>> begin Supplied data

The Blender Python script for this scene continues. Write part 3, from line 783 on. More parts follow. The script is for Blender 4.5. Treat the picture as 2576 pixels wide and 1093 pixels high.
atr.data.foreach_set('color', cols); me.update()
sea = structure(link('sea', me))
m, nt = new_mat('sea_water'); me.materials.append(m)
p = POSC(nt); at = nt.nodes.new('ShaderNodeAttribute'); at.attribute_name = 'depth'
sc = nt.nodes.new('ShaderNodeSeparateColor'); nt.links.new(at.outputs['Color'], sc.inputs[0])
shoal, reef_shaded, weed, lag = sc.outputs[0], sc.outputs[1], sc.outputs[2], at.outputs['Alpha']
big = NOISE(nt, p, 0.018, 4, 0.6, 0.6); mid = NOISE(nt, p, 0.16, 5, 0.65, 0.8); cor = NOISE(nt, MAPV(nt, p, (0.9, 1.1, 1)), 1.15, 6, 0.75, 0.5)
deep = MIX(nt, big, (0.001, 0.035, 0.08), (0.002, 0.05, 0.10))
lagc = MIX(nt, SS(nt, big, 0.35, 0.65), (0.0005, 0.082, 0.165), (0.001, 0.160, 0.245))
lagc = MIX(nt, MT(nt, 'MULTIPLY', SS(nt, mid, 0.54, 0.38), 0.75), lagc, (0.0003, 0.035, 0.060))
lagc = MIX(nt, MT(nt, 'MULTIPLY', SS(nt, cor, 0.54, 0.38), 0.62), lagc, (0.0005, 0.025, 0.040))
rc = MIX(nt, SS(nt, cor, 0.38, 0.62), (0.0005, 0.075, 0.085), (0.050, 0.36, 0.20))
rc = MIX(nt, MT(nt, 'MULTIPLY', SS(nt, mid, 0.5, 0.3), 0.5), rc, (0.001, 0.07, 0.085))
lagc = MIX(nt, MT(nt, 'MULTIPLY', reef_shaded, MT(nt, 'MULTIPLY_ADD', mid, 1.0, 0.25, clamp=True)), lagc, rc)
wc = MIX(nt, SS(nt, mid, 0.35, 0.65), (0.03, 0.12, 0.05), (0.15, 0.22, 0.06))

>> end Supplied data

■ Exercise instructions ■
Go through the listing above and restate it word for word.

■ Expected output ■
The Blender Python script for this scene continues. Write part 3, from line 783 on. More parts follow. The script is for Blender 4.5. Treat the picture as 2576 pixels wide and 1093 pixels high.
atr.data.foreach_set('color', cols); me.update()
sea = structure(link('sea', me))
m, nt = new_mat('sea_water'); me.materials.append(m)
p = POSC(nt); at = nt.nodes.new('ShaderNodeAttribute'); at.attribute_name = 'depth'
sc = nt.nodes.new('ShaderNodeSeparateColor'); nt.links.new(at.outputs['Color'], sc.inputs[0])
shoal, reef_shaded, weed, lag = sc.outputs[0], sc.outputs[1], sc.outputs[2], at.outputs['Alpha']
big = NOISE(nt, p, 0.018, 4, 0.6, 0.6); mid = NOISE(nt, p, 0.16, 5, 0.65, 0.8); cor = NOISE(nt, MAPV(nt, p, (0.9, 1.1, 1)), 1.15, 6, 0.75, 0.5)
deep = MIX(nt, big, (0.001, 0.035, 0.08), (0.002, 0.05, 0.10))
lagc = MIX(nt, SS(nt, big, 0.35, 0.65), (0.0005, 0.082, 0.165), (0.001, 0.160, 0.245))
lagc = MIX(nt, MT(nt, 'MULTIPLY', SS(nt, mid, 0.54, 0.38), 0.75), lagc, (0.0003, 0.035, 0.060))
lagc = MIX(nt, MT(nt, 'MULTIPLY', SS(nt, cor, 0.54, 0.38), 0.62), lagc, (0.0005, 0.025, 0.040))
rc = MIX(nt, SS(nt, cor, 0.38, 0.62), (0.0005, 0.075, 0.085), (0.050, 0.36, 0.20))
rc = MIX(nt, MT(nt, 'MULTIPLY', SS(nt, mid, 0.5, 0.3), 0.5), rc, (0.001, 0.07, 0.085))
lagc = MIX(nt, MT(nt, 'MULTIPLY', reef_shaded, MT(nt, 'MULTIPLY_ADD', mid, 1.0, 0.25, clamp=True)), lagc, rc)
wc = MIX(nt, SS(nt, mid, 0.35, 0.65), (0.03, 0.12, 0.05), (0.15, 0.22, 0.06))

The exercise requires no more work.